If you write a book with a small, very specific market then self-publishing can work. You know it's only going to sell about a hundred copies or less. You know a mainstream publisher won't be interested in that and neither will an agent. So put it on Lulu, print it and sell it.
That works very well for academic books which have a very limited market and which are usually insanely priced anyway. A Lulu-produced book would be cheap in that market.
It's not going to work for novels unless you know how to edit, market and promote a novel. I know none of these things.
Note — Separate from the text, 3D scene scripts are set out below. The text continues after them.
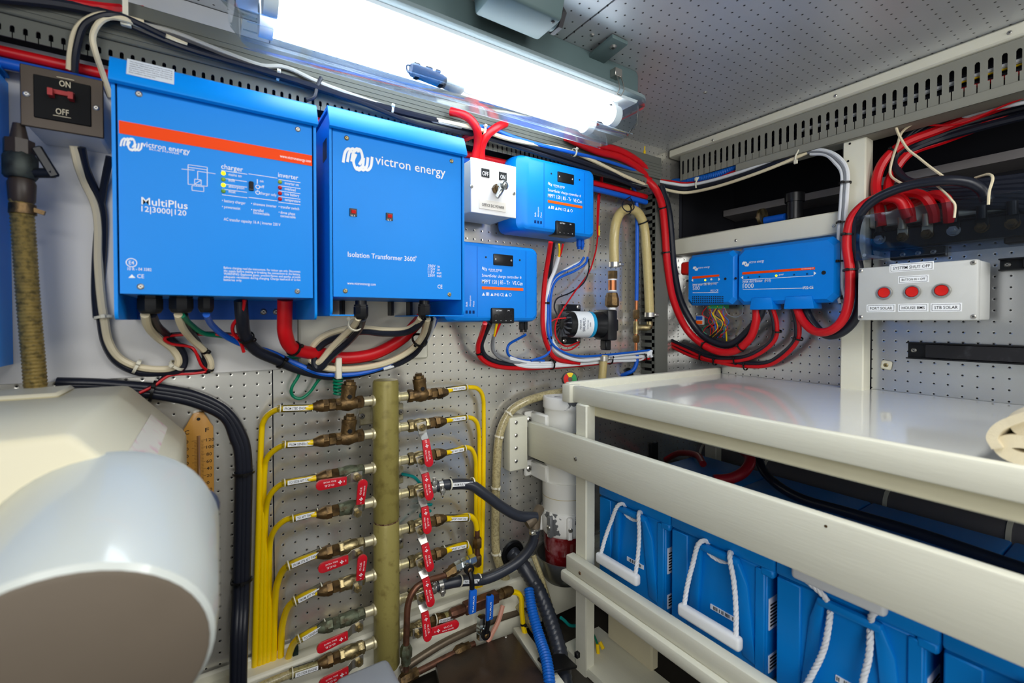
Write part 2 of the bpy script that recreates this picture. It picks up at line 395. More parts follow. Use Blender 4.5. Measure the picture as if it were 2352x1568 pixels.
# ================================================================ SETTING
CEIL = H+0.585
YB, XL = -1.25, -1.15          # wall behind the photographer, inboard wall
b = MB(); b.box((XL, YB, -.06), (XB+.02, D+.3, 0)); floor = struct('floor', b, mat('bilge_paint', (58, 54, 48), .5, var=.2, scale=6))
b = MB(); b.box((XL, YB, CEIL), (XB+.45, D+.1, CEIL+.04)); ceiling = struct('ceiling', b, mat('ceiling_backing', (70, 74, 80), .6))
b = MB(); b.box((XL+.02, YB+.02, CEIL-.003), (.62, D, CEIL)); b.build('ceiling_panel', M_ALUC, ceiling)
b = MB(); b.box((.624, YB+.02, CEIL-.003), (XB-.005, D, CEIL)); b.build('ceiling_panel', M_ALUC, ceiling)
for px, py in ((1360, 80), (1620, 212)):
    p = PZ(px, py, CEIL-H-.003); screw(ceiling, p, (0, 0, -1), .005)
# aft bulkhead -------------------------------------------------------
b = MB(); b.box((XL, D+.004, 0), (XB+.02, D+.05, CEIL)); wall_a = struct('wall_aft', b, M_HULL)
b = MB(); b.box((XL+.02, D, H+.452), (PA(627, 1000).x-.0012, D+.004, CEIL-.004)); b.build('aluminium_sheet', M_ALUC, wall_a)
xs = PA(627, 1000).x
b = MB(); b.box((XL+.02, D, H-.70), (xs-.0012, D+.004, H-.09)); b.build('aluminium_sheet', M_ALUA, wall_a)
b = MB(); b.box((xs+.0012, D, H-.70), (XB, D+.004, CEIL)); b.build('aluminium_sheet', M_ALUA, wall_a)
xw = PA(684, 790, D-.012).x
b = MB(); b.box((XL+.02, D-.012, PA(490, 857, D-.012).z), (xw, D+.003, H+.45), .001); b.build('white_panel', M_WHITE, wall_a, 'white painted backing board')
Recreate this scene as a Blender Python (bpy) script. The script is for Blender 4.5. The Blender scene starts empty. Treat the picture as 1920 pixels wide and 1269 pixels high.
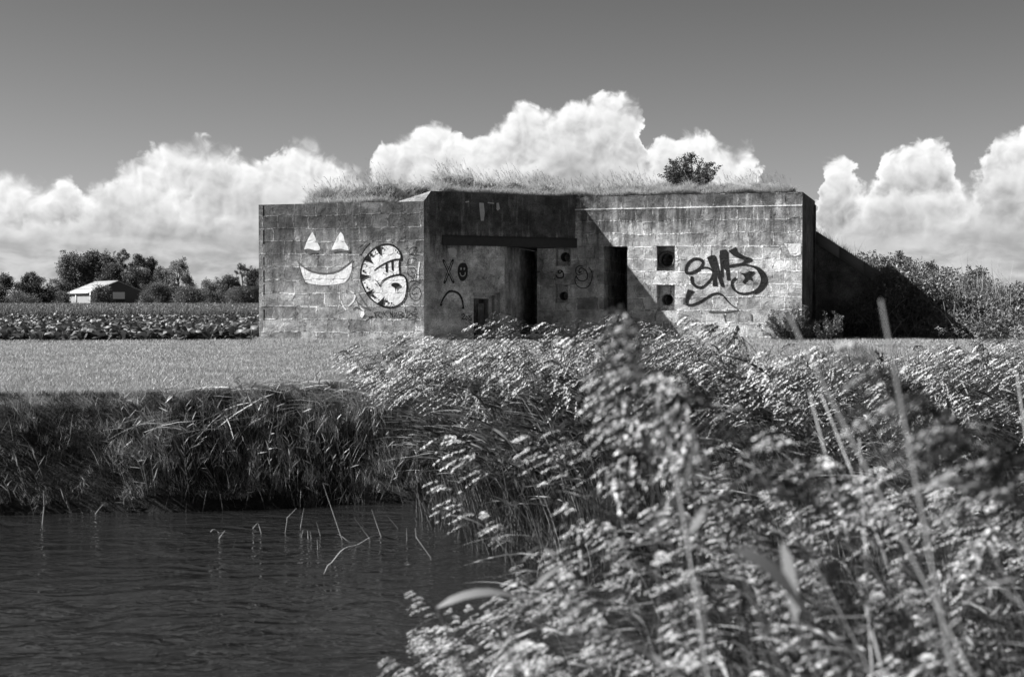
import bpy, math, random
import numpy as np
from mathutils import Vector
from mathutils.geometry import tessellate_polygon

R = math.radians
rng = np.random.default_rng(7)
random.seed(7)
S = bpy.context.scene
COL = S.collection

# ------------------------------------------------------------------ camera, sky, sun, exposure
FPX = 2667.0            # focal length in photo pixels (50 mm)
CX, HY = 960.0, 565.0   # principal column, horizon row
CAMH = 0.88
cam_d = bpy.data.cameras.new('camera')
cam = bpy.data.objects.new('camera', cam_d)
COL.objects.link(cam)
cam.location = (0, 0, CAMH)
cam_d.sensor_width = 36.0
cam_d.lens = 36.0 * FPX / 1920
cam_d.clip_start = 0.05
cam_d.clip_end = 6000
cam.rotation_euler = (R(90) - math.atan((634.5 - HY) / FPX), 0, 0)
cam_d.dof.use_dof = True
cam_d.dof.focus_distance = 24.0
cam_d.dof.aperture_fstop = 3.6
S.camera = cam

SUN_EL, SUN_TH = R(39.5), R(1.0)     # elevation; direction of travel measured from +x
sd = bpy.data.lights.new('sun', 'SUN')
sd.energy = 5.0
sd.angle = R(0.53)
sd.color = (1, 1, 1)
sun = bpy.data.objects.new('sun', sd)
COL.objects.link(sun)
tdir = Vector((math.cos(SUN_TH) * math.cos(SUN_EL), math.sin(SUN_TH) * math.cos(SUN_EL), -math.sin(SUN_EL)))
sun.rotation_euler = tdir.to_track_quat('-Z', 'Y').to_euler()

S.view_settings.view_transform = 'Standard'
S.view_settings.look = 'None'
EXPO = 1.55
S.view_settings.exposure = EXPO
S.view_settings.gamma = 1.0
S.cycles.max_bounces = 6
S.cycles.diffuse_bounces = 1
S.cycles.glossy_bounces = 2
S.cycles.transmission_bounces = 4
S.cycles.use_denoising = True


class NT:
    """small helper for node trees"""
    def __init__(s, tree):
        s.t = tree
        s.n = tree.nodes
        s.l = tree.links

    def add(s, kind, **kw):
        n = s.n.new(kind)
        for k, v in kw.items():
            setattr(n, k, v)
        return n

    def put(s, sock, v):
        if isinstance(v, bpy.types.NodeSocket):
            s.l.new(v, sock)
        elif v is not None:
            sock.default_value = v

    def m(s, op, a, b=None, c=None, clamp=False):
        n = s.add('ShaderNodeMath', operation=op, use_clamp=clamp)
        s.put(n.inputs[0], a)
        if b is not None:
            s.put(n.inputs[1], b)
        if c is not None:
            s.put(n.inputs[2], c)
        return n.outputs[0]

    def noise(s, vec, scale, detail=4, rough=0.55, dist=0.0, dim='3D'):
        n = s.add('ShaderNodeTexNoise', noise_dimensions=dim)
        s.put(n.inputs['Vector'], vec)
        n.inputs['Scale'].default_value = scale
        n.inputs['Detail'].default_value = detail
        n.inputs['Roughness'].default_value = rough
        n.inputs['Distortion'].default_value = dist
        return n.outputs[0]

    def ss(s, v, lo, hi, a=0.0, b=1.0, interp='SMOOTHSTEP'):
        n = s.add('ShaderNodeMapRange', interpolation_type=interp)
        s.put(n.inputs['Value'], v)
        s.put(n.inputs['From Min'], lo)
        s.put(n.inputs['From Max'], hi)
        s.put(n.inputs['To Min'], a)
        s.put(n.inputs['To Max'], b)
        return n.outputs[0]

    def mix(s, f, a, b):
        n = s.add('ShaderNodeMix', data_type='FLOAT')
        s.put(n.inputs[0], f)
        s.put(n.inputs[2], a)
        s.put(n.inputs[3], b)
        return n.outputs[0]

    def sep(s, v):
        n = s.add('ShaderNodeSeparateXYZ')
        s.put(n.inputs[0], v)
        return n.outputs

    def comb(s, x, y, z):
        n = s.add('ShaderNodeCombineXYZ')
        for i, v in enumerate((x, y, z)):
            s.put(n.inputs[i], v)
        return n.outputs[0]

    def vmul(s, v, k):
        n = s.add('ShaderNodeVectorMath', operation='MULTIPLY')
        s.put(n.inputs[0], v)
        s.put(n.inputs[1], k)
        return n.outputs[0]

    def vadd(s, v, k):
        n = s.add('ShaderNodeVectorMath', operation='ADD')
        s.put(n.inputs[0], v)
        s.put(n.inputs[1], k)
        return n.outputs[0]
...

The route I have chosen is the agent route. So far, no luck. If luck continues to elude me, then I'd go for publishers who accept unagented submissions. Then, with one published book, I'd try the second through the agent route again.
It's not ideal. I don't know if a contract is good or bad. I don't know if I'm signing away too much. Even so, a book published that way counts as a publishing credit. A self published book does not.
I'd rather not send Samuel's Girl out by that route because it's the first of a series. I could sacrifice Jessica's Trap, Vincent's Will or Nobby the Goblin to be my first market-break-in without screwing up the series. Maybe it would be a good idea to get one of them into shape and send it direct to publishers.
Nobby's story might be best to start with. It has no sequel. It's the only fantasy of the bunch, a fantasy without magic and with a genuinely indestructible bad guy. A chosen one who's dead before he even knows he's chosen. It has enough anti-cliche's to stand up, I think.
So I'll consider getting that one finished and sent out. I can do that while Samuel's Girl continues to rack up rejections.
No self-publishing though. Not for me.